- Do this -
Include the line containing "COL = scene.collection" and all lines before it, repeated exactly from the listing below, without pictures.
****************************************
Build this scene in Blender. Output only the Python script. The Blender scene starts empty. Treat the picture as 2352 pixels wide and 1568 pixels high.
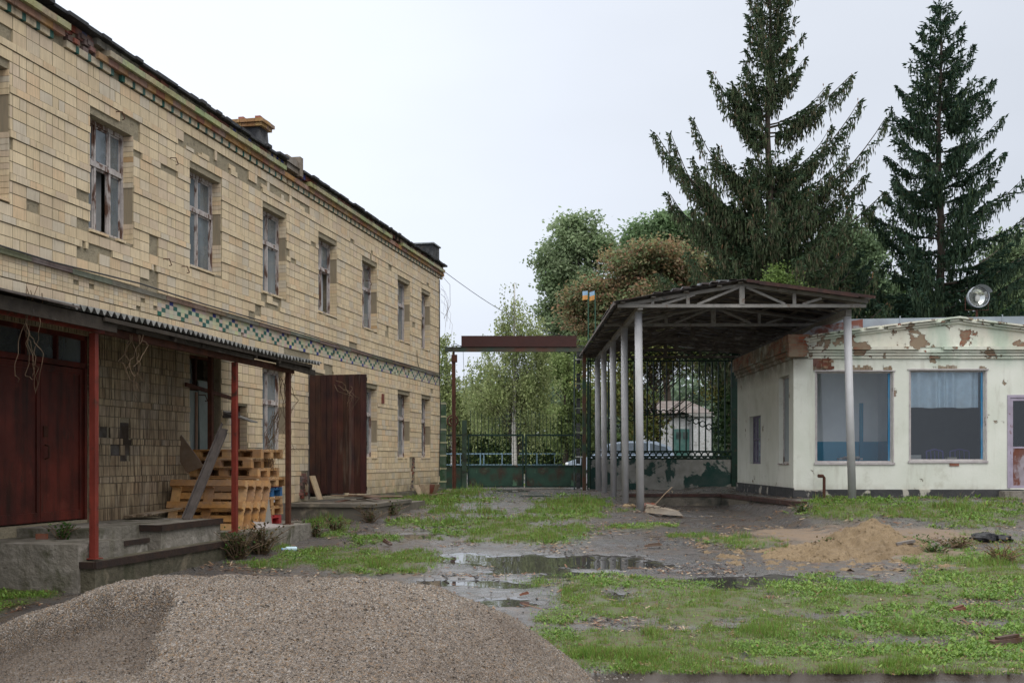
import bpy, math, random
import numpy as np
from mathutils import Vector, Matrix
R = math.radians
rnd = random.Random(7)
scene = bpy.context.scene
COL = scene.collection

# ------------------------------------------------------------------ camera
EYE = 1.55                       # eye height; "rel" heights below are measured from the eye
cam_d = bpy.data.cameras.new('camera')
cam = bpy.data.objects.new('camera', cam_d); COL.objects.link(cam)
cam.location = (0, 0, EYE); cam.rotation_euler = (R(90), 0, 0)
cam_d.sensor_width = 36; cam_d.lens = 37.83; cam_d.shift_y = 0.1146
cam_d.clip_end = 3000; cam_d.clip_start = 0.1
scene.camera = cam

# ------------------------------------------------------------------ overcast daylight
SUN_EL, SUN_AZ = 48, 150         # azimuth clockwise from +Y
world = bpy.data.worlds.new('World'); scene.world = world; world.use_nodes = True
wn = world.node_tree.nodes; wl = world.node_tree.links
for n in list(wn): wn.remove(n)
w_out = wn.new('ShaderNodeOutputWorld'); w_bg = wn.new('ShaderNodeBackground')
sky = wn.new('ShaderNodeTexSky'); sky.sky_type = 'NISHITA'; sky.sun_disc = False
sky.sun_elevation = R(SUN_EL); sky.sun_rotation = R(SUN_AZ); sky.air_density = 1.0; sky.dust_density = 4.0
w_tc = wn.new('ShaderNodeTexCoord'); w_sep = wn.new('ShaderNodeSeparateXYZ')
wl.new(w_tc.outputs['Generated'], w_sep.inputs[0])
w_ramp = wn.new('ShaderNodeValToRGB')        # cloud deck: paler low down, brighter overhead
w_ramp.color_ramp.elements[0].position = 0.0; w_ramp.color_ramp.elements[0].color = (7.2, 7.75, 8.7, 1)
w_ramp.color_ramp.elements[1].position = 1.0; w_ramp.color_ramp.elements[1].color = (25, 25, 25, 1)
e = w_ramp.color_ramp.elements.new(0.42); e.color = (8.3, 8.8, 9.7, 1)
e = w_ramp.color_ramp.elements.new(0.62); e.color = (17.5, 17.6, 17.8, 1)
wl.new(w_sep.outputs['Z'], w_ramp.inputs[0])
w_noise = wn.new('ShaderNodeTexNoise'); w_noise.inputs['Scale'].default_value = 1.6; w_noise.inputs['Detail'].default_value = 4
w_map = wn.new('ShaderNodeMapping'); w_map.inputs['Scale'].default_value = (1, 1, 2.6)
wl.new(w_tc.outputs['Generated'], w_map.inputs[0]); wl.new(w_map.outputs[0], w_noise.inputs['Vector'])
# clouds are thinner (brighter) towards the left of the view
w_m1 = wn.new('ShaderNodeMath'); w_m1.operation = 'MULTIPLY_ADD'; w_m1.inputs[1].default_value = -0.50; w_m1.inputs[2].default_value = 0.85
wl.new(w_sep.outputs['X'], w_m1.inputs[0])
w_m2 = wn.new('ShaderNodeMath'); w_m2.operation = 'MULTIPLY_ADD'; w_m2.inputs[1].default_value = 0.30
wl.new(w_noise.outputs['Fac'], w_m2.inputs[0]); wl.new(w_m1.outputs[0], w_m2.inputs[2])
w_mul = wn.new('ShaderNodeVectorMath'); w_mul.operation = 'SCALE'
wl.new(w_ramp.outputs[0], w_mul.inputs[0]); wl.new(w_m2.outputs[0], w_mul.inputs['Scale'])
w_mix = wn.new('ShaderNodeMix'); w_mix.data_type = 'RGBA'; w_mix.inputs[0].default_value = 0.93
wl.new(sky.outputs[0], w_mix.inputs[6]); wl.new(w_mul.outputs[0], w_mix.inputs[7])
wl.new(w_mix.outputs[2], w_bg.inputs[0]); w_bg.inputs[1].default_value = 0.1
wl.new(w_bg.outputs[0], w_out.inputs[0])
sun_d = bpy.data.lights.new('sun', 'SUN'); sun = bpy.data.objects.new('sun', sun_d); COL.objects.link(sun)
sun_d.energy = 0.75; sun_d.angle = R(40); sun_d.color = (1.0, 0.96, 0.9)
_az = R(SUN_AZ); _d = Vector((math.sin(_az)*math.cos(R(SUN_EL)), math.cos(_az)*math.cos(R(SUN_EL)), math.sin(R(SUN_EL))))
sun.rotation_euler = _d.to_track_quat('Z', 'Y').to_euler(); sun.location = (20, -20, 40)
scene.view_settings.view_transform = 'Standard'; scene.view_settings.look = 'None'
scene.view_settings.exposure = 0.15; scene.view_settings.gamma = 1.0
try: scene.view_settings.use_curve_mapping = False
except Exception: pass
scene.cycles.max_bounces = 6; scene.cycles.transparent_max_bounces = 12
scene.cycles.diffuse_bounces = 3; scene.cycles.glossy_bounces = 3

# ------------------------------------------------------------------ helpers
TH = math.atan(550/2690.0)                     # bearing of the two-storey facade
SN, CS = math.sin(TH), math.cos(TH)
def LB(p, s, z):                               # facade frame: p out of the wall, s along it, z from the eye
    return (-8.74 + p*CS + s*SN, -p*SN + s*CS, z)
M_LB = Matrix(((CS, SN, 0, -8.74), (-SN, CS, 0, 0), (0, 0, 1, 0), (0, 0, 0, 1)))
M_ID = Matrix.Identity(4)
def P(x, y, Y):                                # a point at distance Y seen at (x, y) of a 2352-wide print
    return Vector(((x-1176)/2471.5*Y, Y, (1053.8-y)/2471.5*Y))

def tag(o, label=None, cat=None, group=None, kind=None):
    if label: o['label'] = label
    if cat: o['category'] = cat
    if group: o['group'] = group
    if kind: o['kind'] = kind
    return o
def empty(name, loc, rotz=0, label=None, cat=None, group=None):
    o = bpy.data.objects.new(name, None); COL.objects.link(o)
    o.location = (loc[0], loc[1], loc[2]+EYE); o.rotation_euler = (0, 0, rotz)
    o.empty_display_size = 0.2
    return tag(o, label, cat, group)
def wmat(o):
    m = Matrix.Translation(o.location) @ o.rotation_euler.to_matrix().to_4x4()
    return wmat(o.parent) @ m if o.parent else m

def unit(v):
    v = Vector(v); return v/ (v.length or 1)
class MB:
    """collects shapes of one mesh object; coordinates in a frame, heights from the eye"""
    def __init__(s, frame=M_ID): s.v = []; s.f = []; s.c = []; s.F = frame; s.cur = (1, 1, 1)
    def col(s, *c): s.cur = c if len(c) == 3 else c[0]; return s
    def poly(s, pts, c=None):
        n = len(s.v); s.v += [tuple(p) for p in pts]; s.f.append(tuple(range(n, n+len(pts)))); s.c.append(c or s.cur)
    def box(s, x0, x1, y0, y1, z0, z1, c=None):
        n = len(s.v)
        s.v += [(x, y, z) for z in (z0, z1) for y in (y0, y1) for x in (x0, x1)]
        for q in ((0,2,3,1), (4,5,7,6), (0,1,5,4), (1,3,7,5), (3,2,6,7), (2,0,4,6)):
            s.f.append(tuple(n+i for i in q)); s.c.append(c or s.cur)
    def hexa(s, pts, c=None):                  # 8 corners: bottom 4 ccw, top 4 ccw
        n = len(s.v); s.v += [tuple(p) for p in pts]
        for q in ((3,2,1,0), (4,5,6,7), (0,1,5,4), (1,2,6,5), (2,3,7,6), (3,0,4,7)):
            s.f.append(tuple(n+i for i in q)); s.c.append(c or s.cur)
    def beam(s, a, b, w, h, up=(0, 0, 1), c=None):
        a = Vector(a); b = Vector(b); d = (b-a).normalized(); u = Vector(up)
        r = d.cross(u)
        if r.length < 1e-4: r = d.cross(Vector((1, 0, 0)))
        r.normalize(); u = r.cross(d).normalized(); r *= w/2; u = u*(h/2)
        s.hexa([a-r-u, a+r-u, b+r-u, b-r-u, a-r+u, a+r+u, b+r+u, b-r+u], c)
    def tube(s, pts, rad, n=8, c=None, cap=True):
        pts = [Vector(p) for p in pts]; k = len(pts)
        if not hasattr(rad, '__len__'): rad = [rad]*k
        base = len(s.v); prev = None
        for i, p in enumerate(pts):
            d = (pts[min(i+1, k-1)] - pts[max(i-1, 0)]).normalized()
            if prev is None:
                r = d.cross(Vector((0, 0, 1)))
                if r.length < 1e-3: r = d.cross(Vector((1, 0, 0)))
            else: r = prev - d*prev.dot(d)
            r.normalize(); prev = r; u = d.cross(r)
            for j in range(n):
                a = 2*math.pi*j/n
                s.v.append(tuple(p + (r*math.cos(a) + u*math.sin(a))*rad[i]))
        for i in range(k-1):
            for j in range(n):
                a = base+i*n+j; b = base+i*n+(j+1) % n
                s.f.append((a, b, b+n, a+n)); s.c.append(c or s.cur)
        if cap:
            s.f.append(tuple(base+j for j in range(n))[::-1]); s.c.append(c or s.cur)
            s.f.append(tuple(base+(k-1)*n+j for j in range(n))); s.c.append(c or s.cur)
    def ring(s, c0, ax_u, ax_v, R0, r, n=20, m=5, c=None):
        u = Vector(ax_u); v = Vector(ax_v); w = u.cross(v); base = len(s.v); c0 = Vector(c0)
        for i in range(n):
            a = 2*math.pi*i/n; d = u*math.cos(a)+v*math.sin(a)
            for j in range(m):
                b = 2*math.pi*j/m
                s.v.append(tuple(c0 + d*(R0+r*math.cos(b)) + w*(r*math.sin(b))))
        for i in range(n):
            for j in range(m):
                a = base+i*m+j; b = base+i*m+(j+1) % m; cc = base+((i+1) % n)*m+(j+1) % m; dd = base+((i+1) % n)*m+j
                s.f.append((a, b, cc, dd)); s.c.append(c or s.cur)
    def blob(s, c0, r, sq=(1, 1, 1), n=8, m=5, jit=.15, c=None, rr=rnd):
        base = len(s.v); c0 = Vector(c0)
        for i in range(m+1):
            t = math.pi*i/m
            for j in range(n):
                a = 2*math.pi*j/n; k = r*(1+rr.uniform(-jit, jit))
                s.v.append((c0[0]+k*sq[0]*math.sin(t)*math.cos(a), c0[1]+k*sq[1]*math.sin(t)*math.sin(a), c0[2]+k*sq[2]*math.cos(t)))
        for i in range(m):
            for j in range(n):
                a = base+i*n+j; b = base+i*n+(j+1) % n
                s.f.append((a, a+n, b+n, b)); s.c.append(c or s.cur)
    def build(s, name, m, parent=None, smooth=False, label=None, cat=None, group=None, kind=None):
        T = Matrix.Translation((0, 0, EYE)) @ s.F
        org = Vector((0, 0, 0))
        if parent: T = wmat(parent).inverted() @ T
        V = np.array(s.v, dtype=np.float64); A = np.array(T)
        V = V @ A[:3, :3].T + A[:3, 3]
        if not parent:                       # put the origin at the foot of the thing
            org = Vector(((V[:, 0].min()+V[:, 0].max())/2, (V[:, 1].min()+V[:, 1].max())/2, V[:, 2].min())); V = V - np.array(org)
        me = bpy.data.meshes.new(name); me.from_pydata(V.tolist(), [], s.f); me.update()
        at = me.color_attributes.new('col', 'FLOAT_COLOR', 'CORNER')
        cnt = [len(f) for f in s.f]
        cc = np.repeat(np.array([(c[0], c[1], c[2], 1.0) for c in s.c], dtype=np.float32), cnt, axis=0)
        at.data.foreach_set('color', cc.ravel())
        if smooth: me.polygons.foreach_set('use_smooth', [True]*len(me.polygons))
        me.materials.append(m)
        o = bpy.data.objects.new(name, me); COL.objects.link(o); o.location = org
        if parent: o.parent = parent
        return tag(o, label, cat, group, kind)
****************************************
- Exercise result -
Build this scene in Blender. Output only the Python script. The Blender scene starts empty. Treat the picture as 2352 pixels wide and 1568 pixels high.
import bpy, math, random
import numpy as np
from mathutils import Vector, Matrix
R = math.radians
rnd = random.Random(7)
scene = bpy.context.scene
COL = scene.collection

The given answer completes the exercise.